• A public plan would allow investors to negotiate in debt talks
  • The commonwealth is looking to reduce $70 billion of debt

Puerto Rico officials may release details to the public of a proposal to restructure the commonwealth’s $70 billion debt burden as soon as Monday, according to three people with knowledge of the discussions.

The plan may be released so that bondholders can participate in the negotiations without having to sign non-disclosure agreements, which limit them from trading the securities, said the people, who asked for anonymity because the talks are private. Puerto Rico presented financial advisers and lawyers for different investor groups with its debt-reduction plan on Friday, giving those consultants the first glimpse of the island’s strategy for how to treat the debt.

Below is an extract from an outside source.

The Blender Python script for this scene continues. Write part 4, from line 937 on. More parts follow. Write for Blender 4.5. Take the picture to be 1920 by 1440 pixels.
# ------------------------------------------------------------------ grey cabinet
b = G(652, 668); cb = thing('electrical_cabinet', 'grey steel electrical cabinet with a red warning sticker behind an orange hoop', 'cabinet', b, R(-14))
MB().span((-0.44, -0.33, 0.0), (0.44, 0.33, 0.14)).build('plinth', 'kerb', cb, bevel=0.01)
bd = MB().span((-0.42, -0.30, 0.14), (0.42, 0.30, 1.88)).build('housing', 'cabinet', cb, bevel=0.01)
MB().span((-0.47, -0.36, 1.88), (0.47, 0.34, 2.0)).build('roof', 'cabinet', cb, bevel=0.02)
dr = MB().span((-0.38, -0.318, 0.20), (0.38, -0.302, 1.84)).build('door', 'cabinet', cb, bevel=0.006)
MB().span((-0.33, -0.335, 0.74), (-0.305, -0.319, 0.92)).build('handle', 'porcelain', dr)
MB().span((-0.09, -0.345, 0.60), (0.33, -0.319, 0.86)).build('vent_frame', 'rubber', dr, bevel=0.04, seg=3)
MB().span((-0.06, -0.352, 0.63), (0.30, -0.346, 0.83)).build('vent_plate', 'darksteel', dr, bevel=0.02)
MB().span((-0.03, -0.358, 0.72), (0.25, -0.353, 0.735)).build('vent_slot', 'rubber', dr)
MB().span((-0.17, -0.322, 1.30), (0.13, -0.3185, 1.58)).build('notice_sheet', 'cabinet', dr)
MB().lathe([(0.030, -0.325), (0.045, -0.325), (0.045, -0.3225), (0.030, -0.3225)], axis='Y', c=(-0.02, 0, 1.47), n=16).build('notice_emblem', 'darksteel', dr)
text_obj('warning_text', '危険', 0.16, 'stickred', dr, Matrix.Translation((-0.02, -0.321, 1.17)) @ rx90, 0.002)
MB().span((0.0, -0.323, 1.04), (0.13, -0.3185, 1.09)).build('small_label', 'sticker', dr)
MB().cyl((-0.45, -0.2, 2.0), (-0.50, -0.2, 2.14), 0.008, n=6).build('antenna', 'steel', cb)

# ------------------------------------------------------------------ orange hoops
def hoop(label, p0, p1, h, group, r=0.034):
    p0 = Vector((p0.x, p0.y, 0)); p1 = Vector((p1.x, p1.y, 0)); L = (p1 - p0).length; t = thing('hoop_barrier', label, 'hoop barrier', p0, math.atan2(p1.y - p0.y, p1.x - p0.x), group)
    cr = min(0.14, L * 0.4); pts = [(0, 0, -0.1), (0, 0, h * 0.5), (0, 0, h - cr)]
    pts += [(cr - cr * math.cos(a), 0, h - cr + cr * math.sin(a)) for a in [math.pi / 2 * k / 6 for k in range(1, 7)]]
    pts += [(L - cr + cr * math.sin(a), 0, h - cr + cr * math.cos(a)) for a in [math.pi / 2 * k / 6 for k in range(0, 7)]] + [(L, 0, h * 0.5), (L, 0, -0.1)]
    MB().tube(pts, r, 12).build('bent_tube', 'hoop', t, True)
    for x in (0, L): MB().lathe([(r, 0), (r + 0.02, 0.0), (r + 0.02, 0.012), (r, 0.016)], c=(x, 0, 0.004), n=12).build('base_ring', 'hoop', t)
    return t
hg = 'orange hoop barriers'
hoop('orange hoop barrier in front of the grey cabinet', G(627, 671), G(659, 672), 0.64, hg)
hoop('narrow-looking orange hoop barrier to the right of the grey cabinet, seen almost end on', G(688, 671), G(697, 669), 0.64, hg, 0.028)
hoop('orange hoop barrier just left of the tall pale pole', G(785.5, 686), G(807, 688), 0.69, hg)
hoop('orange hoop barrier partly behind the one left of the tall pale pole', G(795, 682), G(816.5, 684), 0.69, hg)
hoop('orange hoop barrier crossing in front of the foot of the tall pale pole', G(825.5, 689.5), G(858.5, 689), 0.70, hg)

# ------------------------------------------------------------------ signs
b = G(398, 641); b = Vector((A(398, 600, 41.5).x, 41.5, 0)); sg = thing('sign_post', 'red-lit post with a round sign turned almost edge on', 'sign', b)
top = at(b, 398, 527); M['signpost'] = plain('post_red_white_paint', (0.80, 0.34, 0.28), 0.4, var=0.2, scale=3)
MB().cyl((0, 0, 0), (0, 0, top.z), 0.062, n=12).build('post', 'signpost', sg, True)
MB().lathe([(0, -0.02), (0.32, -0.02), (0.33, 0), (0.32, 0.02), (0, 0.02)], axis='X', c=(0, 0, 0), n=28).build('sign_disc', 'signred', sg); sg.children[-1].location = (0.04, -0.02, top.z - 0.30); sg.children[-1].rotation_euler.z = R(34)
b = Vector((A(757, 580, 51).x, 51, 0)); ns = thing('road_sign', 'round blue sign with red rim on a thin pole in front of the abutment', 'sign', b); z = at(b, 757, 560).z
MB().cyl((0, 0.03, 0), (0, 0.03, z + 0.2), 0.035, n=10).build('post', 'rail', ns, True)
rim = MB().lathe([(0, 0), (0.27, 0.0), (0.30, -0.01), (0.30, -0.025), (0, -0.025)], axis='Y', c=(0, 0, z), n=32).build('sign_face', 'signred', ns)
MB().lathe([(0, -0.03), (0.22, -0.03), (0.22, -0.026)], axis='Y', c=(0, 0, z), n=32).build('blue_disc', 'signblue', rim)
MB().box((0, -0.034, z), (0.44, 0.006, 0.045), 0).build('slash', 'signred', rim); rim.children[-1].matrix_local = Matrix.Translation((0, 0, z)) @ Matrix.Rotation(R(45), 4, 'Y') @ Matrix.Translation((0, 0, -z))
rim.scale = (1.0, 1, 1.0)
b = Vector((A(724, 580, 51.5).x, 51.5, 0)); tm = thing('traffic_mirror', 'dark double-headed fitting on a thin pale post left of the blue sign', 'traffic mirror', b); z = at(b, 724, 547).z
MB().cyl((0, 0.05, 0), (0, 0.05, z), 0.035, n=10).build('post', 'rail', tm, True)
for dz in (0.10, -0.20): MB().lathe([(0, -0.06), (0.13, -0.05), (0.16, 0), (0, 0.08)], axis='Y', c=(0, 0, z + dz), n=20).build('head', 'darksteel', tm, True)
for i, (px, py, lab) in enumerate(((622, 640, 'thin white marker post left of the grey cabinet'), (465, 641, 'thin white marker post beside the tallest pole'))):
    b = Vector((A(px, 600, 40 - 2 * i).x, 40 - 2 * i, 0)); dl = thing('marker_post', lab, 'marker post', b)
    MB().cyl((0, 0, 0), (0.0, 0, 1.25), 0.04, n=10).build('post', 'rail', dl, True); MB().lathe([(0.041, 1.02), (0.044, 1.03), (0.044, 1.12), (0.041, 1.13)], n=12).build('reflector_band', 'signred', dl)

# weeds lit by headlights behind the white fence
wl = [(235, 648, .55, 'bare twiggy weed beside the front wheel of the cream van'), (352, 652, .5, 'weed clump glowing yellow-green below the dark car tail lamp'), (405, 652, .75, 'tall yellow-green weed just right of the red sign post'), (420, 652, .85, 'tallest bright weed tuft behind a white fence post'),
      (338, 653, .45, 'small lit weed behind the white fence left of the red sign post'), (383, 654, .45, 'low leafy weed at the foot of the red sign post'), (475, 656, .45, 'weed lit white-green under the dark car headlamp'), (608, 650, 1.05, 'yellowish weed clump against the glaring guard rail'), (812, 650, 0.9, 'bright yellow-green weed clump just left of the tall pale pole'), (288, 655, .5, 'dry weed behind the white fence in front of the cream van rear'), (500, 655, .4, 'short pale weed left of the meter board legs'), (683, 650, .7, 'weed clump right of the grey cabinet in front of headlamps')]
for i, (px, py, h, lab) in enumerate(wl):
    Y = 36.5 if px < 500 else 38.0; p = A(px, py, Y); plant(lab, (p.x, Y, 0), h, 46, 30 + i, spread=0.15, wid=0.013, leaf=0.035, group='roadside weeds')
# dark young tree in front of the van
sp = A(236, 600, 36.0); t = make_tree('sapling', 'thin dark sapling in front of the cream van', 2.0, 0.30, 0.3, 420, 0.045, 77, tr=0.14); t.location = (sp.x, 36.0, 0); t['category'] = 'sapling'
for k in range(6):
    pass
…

“This would be a real productive way to allow everyone to be involved,” said Daniel Solender, who manages $17 billion of state and local debt, including Puerto Rico bonds, as head of municipals at Lord Abbett & Co. in Jersey City, New Jersey. “If they really want to negotiate with the firms representing the individual clients, making it public is a real positive step.”

Debt Defaults

Puerto Rico and its agencies piled on debt by borrowing for years to fill budget deficits. Governor Alejandro Garcia Padilla in June said he would seek to reduce the island’s obligations by asking investors to take losses on their securities or wait longer to be repaid. A Puerto Rico authority defaulted for the first time in August and the administration in December began redirecting revenue used to repay agency debt to instead pay general-obligation bonds, forcing a second authority to default Jan 4.

Puerto Rico’s debt-restructuring proposal asks bondholders to accept lower values for their investments in a voluntary debt exchange, according to two people. The island’s bonds have different repayment pledges, with the commonwealth proposing to treat each credit separately, the two people said. For example, subordinate sales-tax bonds that are repaid after senior sales-tax debt would have a weaker repayment plan under the commonwealth’s proposal, according to the two people.

The plan involves investors swapping the securities for two different types of bonds that delay payments for a few years. The first would offer a fixed rate in 2018 and increase to a 5 percent interest rate in 2021, the people said. The second would suspend interest for 10 years, with the interest then calculated off of the island’s finances, according to the people.

The Wall Street Journal reported details of the debt-exchange proposal earlier. Barbara Morgan, a spokeswoman who represents the Government Development Bank at SKDKnickerbocker in New York, declined to comment on the Wall Street Journal article.

“It has been, and remains, our commitment to work with our creditors to achieve a comprehensive set of solutions to our economic and fiscal crisis that will ensure the long-term stability of the commonwealth without placing an undue burden on any one party,” Garcia Padilla said in a statement Friday.